Дорогая Лида. Я не просто не могу стоять на ногах, а я просто перестаю существовать, чуть сделаю попытку приподняться. Желудок у меня также отравлен, как и почки, почки — как печень. Две недели тому назад я вдруг потерял способность писать, на следующий день — читать, потом — есть. Самое слово еда вызывает во мне тошноту.
Нужно ли говорить, что все права собственности на мой архив, на мои книги «Живой как жизнь», «Чехов», «Высокое искусство», «Мой Уитмен», «Современники», «От двух до пяти», «Репин», «Мастерство Некрасова», «Чукоккала», «Люди и книги», «Некрасов» (1930), «Книга об Александре Блоке», я предоставляю Тебе и Люше. Вам же гонорар за Муху Цокот [не дописано.—
20 октября.
Книги, переведенные мною:
Уичерли «Прямодушный», Марк Твен «Том Сойер»; первая часть «Принца и Нищего», «Рикки-Тикки-Тави» Киплинга. Детские английские песенки.
С приложением всех моих загадок и песенок —
Все это я завещаю и отдаю в полное распоряжение моей дочери Лидии Корнеевне и внучке Елене Цезаревне Чуковским.
_________
Как это оформить, не знаю.
21 октября.
День Марии Борисовны.Вчера пришел VI том собрания моих сочинений — его прислала мне Софья Краснова с очень милым письмом, а у меня нет ни возможности, ни охоты взглянуть на это долгожданное исчадие цензурного произвола.
Вчера был Володя Глоцер. <...>
24 октября.
Ужасная ночь.КОММЕНТАРИИ
Дневник Чуковского — единственное его произведение, не предназначавшееся для печати. Однако эти записи, охватывающие почти семьдесят лет двадцатого столетия (1901—1969), представляют собой несомненный историко-литературный интерес.
Вторая книга (1930—1969) по тональности резко отличается от первой. Тяготы 30—40-х годов личные — смерть младшей дочери — и общественные — убийство Кирова, террор в стране,— накладывают отпечаток на содержание и характер записей. После убийства Кирова в записях появляются многочисленные пробелы, в дневниковых тетрадях — множество вырванных страниц, вырезанных строк. Некоторые годы (например, 1938-й) вовсе отсутствуют.
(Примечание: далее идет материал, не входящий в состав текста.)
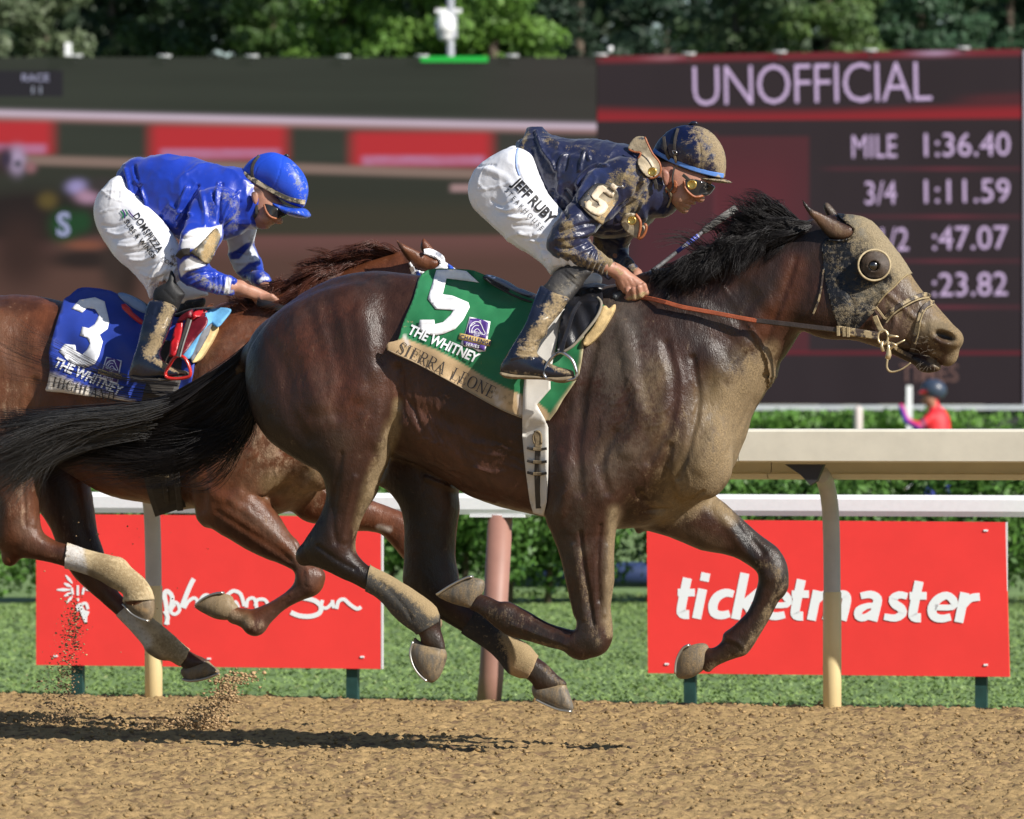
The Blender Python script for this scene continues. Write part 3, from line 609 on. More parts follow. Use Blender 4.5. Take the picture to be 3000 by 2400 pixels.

Многие важнейшие события в жизни автора «Дневника» и его близких не нашли никакого отражения или упомянуты лишь мельком.
В августе 1937 г. был арестован зять К. Чуковского, муж его дочери Лидии — физик-теоретик М. П. Бронштейн, вскоре расстрелянный, и Корней Иванович присутствовал на квартире дочери в момент обыска, конфискации имущества, опечатывания дверей. Обо всем этом в «Дневнике» написаны два слова «Лидина трагедия».
Умолчания, относящиеся к событиям середины 30-х годов, попытки убедить себя вопреки всему, что дела обстоят превосходно («Какое счастье, что детская литература наконец попала <…> в руки Комсомола. Сразу почувствовалось дуновение свежего ветра» и другие аналогичные записи), описание изматывающих баталий с партийными руководителями культуры, запретившими сказку «Крокодил»,— все это характеризует дневник этих лет.
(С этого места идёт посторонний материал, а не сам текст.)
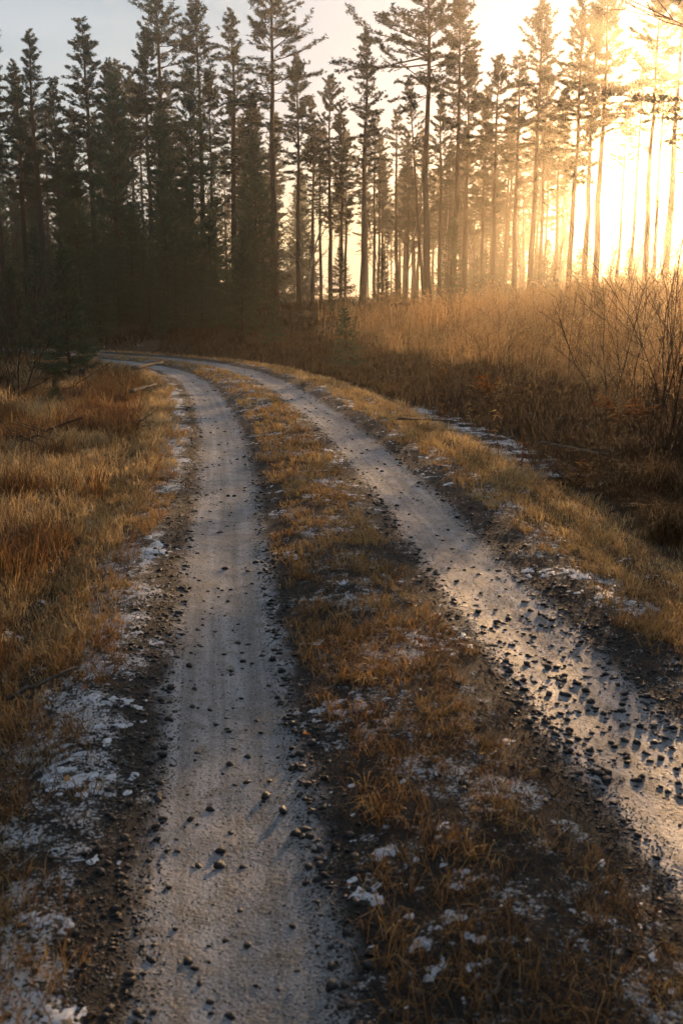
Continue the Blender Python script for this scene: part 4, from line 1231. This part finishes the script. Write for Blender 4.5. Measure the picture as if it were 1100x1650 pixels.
def stump(px, Y, H, rad_, label, seed):
    r = np.random.default_rng(seed); x, y = px_xy(px, Y)
    o = empty('tree_stump', (x, y, gz(x, y) - .05)); tag(o, label, 'stump')
    n = 14; t = np.array([0, .08, .3, .7, .94]); V = []; T = []
    fl_ = 1 + .25 * np.sin(np.arange(n) * 6.283 / n * 5 + r.random() * 6) * 1.0
    for i_, tt in enumerate(t):
        a = np.arange(n) * 6.283 / n
        rr = rad_ * (1 + .55 * math.exp(-tt * 9)) * (1 + (fl_ - 1) * math.exp(-tt * 5)) * (1 + r.normal(0, .03, n))
        V.append(np.column_stack([np.cos(a) * rr, np.sin(a) * rr, np.full(n, tt * H) + (r.normal(0, .05 * H, n) if i_ == 4 else 0)]))
    V = np.concatenate(V); i_, j_ = np.meshgrid(np.arange(4), np.arange(n), indexing='ij')
    Q = np.stack([i_ * n + j_, i_ * n + (j_ + 1) % n, (i_ + 1) * n + (j_ + 1) % n, (i_ + 1) * n + j_], -1).reshape(-1, 4)
    obj('bark', mesh_np('stump_bark', V, Q=Q, mat=M['sbark'], smooth=True), o)
    top = V[-n:]; c = top.mean(0)[None] - [[0, 0, .02 * H]]
    obj('cut_top', mesh_np('stump_top', np.vstack([top, c]), T=np.stack([np.arange(n), (np.arange(n) + 1) % n, np.full(n, n)], -1), mat=M['deadwood']), o)
stump(126, 20.5, .42, .07, 'dark thin broken stump in the grass right of the young spruce', 501)
stump(645, 40, .9, .38, 'dark rotten stump on the bank left of the thick reddish trunk', 502)

def heap(px, Y, w_, h_, label, seed):
    """uprooted stump plate or brushwood heap"""
    r = np.random.default_rng(seed); x, y = px_xy(px, Y)
    o = empty('brushwood_heap', (x, y, gz(x, y) - .05)); tag(o, label, 'brushwood')
    for q in range(15):
        mb = MB(); a = r.uniform(0, 6.28); L = w_ * r.uniform(.5, 1.1); c = np.array([r.normal(0, w_ * .22), r.normal(0, w_ * .22), abs(r.normal(0, h_ * .45))])
        d = np.array([math.cos(a), math.sin(a), r.normal(0, .25)])
        P = np.array([c - d * L * .5, c + r.normal(0, .05 * w_, 3), c + d * L * .5]); P[:, 2] = np.maximum(P[:, 2], .02)
        mb.tube(P, np.array([1, .8, .35]) * r.uniform(.005, .014), 5)
        obj('branch', mb.mesh('heap_branch', M['twig'], True), o)
heap(95, 18.5, 1.3, .28, 'dark heap of brushwood on the rough ground at the left', 511)
heap(200, 13.3, .7, .12, 'small dark twig heap in the straw grass left of the road', 512)
heap(475, 40, 2.4, .8, 'brown brushwood heap on the bank right of the low round spruce', 513)
heap(45, 12.5, 1.2, .25, 'tangle of dead branches in the dark hollow at the left edge', 514)

# ------------------------------------------------------------------ haze: closed box of even thin air round everything
hz = 340.0
Vb = np.array([(sx * hz, sy * hz, zz) for zz in (-3.0, 22.6) for (sx, sy) in ((-1, -1), (1, -1), (1, 1), (-1, 1))])
Qb = [(3, 2, 1, 0), (4, 5, 6, 7), (0, 1, 5, 4), (1, 2, 6, 5), (2, 3, 7, 6), (3, 0, 4, 7)]
m, nt, out = newmat('haze_air')
pv = nt.nodes.new('ShaderNodeVolumePrincipled')
pv.inputs['Color'].default_value = (.97, .86, .69, 1)
pv.inputs['Density'].default_value = 0.0030
pv.inputs['Anisotropy'].default_value = 0.90
nt.links.new(pv.outputs[0], out.inputs['Volume'])
tag(obj('haze', mesh_np('haze', Vb, Q=Qb, mat=m)), 'thin golden mist hanging over road, field and wood', 'haze', kind='stuff')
В 30-е годы Чуковский постоянно ходит в школы на уроки литературы. Впечатления от уровня преподавания отразились на многих страницах дневника, в статьях и выступлениях: «Литература и школа» (1935), «Унылые педагоги» (1936), «Поэзия по-Наркомпросовски» (1936) и мн. др.
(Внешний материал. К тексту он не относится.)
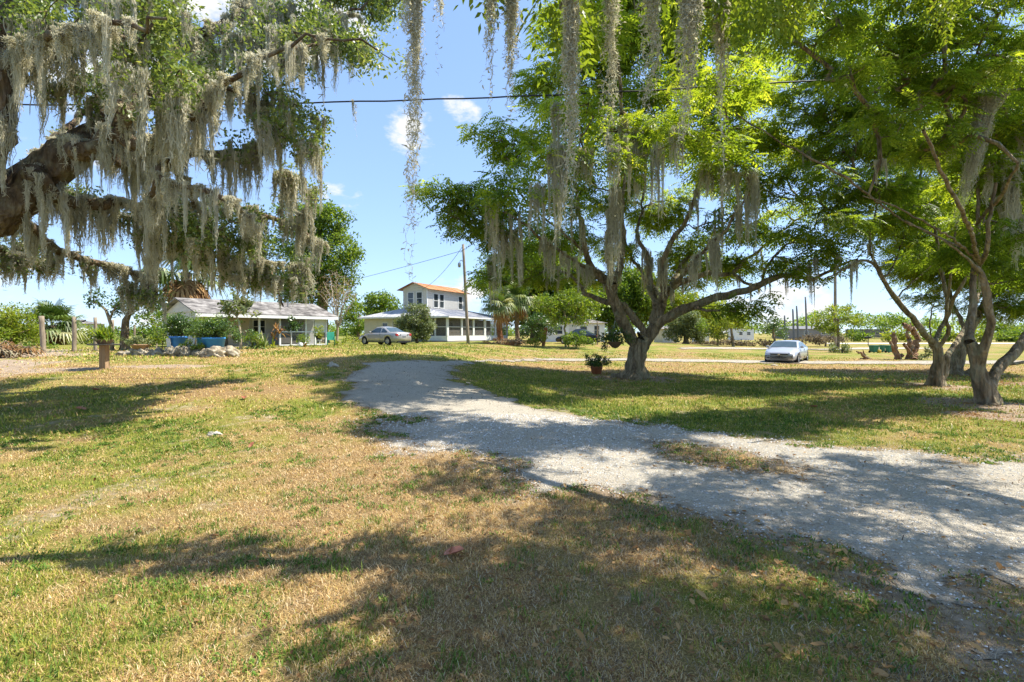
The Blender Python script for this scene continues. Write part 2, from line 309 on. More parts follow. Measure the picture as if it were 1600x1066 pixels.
def greenness(x, y):
    x = np.asarray(x, float); y = np.asarray(y, float)
    g = .32 - .15 * S(9, 5, y) * S(-3, -1, x) + .0 * x  # near right turf strawier, its paler colour also lifting the shade
    g = g - .22 * np.exp(-(((x + .9) / 2.2) ** 2 + ((y - 5.6) / 2.6) ** 2))              # parched centre
    g = g + .18 * S(-2.2, -4.2, x) * S(14, 5, y) + .30 * np.exp(-(((x + 2.3) / .9) ** 2 + ((y - 3.0) / .8) ** 2))
    g = g + .36 * S(7.2, 9.5, y) * S(-1.5, 1.5, x - (12 - y) * .25) * S(27, 21, y)         # greener under the shade trees
    g = g + .16 * S(14, 20, y) * S(0, -4, x) + .12 * S(26, 34, y)
    g = g - .30 * np.exp(-(((y - 24.5) / 2.2) ** 2)) * S(-2, 2, x)
    g = g + (fbm(x * .55, y * .55, 4, 11) - .5) * 1.0 + (fbm(x * 2.3, y * 2.3, 3, 13) - .5) * .8
    return np.clip(g, 0, 1)
def bareness(x, y):
    x = np.asarray(x, float); y = np.asarray(y, float)
    n = fbm(x * .9, y * .9, 4, 21); d = np.zeros(x.shape)
    for bx, by, r in TREE_BASES: d = np.maximum(d, S(r, r * .35, np.hypot(x - bx, (y - by)) + (n - .5) * 2.2))
    d = np.maximum(d, S(.25, 1.0, S(-13.0, -16.5, x + (y - 16) * .62 + (n - .5) * 6) * S(12.5, 15, y) * S(34, 26, y)) * .85)             # dirt along the fence
    for px, py, rx, ry in ((330, 551, 2.3, .9), (240, 573, 2.2, .55), (120, 577, 1.5, .4)):
        q = onG(px, py); d = np.maximum(d, S(1.1, .45, np.hypot((x - q[0]) / rx, (y - q[1]) / ry) + (n - .5) * 1.1) * .9)
    d = np.maximum(d, .6 * S(.56, .72, fbm(x * .8, y * .8, 4, 31)) * S(-.5, 1.5, x) * S(9, 6, y))
    d = np.maximum(d, .45 * S(.6, .75, fbm(x * 1.3, y * 1.3, 4, 33)))
    d = np.maximum(d, .62 * S(-.75, -.05, drive_depth(x, y)) * S(16, 10, y))
    return np.clip(d, 0, 1)
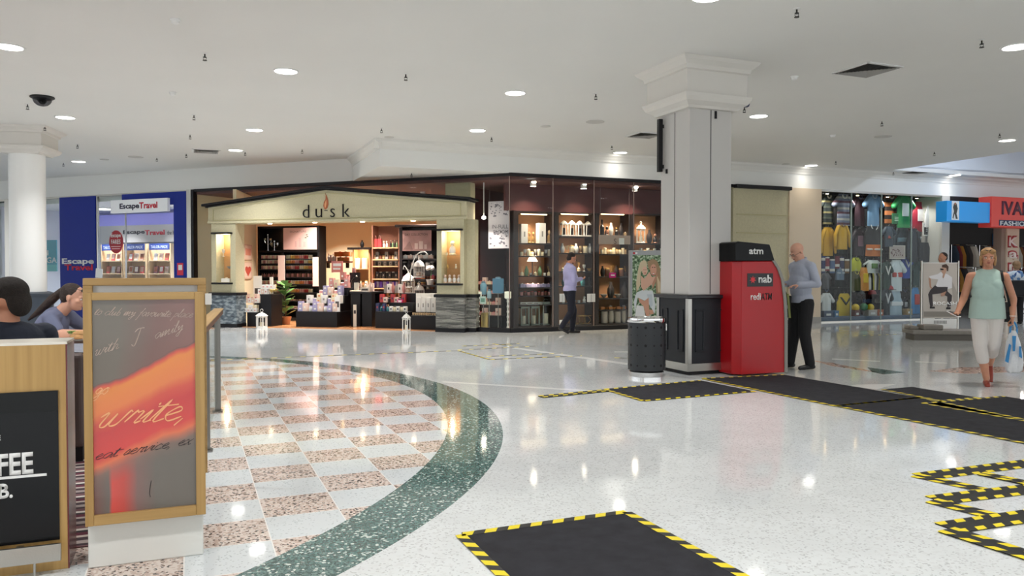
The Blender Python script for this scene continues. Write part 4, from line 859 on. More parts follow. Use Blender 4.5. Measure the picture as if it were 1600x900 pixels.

Смесь трезвого и меткого наблюдательного взгляда с испуганными попытками объяснить необъяснимое и принять неприемлемое, запечатленная в записях 30-х годов, характерна для восприятия эпохи многими писателями той давней поры.
40-е годы оказались не легче. На войне погиб младший сын Борис, ушедший добровольцем в московское ополчение. В результате серии доносов, часть которых теперь напечатана (см.: «По агентурным данным», журнал «Родина», 1992, № 1, с. 92—93), публичному разгрому подверглись две последние сказки Чуковского «Одолеем Бармалея» (1943) и «Бибигон» (1945). Ему приходится уйти из детской литературы, как в 20-е годы пришлось перестать писать критические статьи. Об этом периоде своей литературной деятельности Корней Иванович пишет на страницах «Дневника». «На 1948 год лучше не оглядываться. Это был год самого ремесленного, убивающего душу кропанья всевозможных (очень тупых!) примечаний. Ни одной собственной строчки, ни одного самобытного слова, будто я не Чуковский…»
Лишь с середины 50-х годов наступает для автора «Дневника» облегчение в его литературной судьбе. Прекращается травля, снова после пятнадцатилетнего перерыва выходит «От двух до пяти», большими тиражами начинают печататься сборники сказок.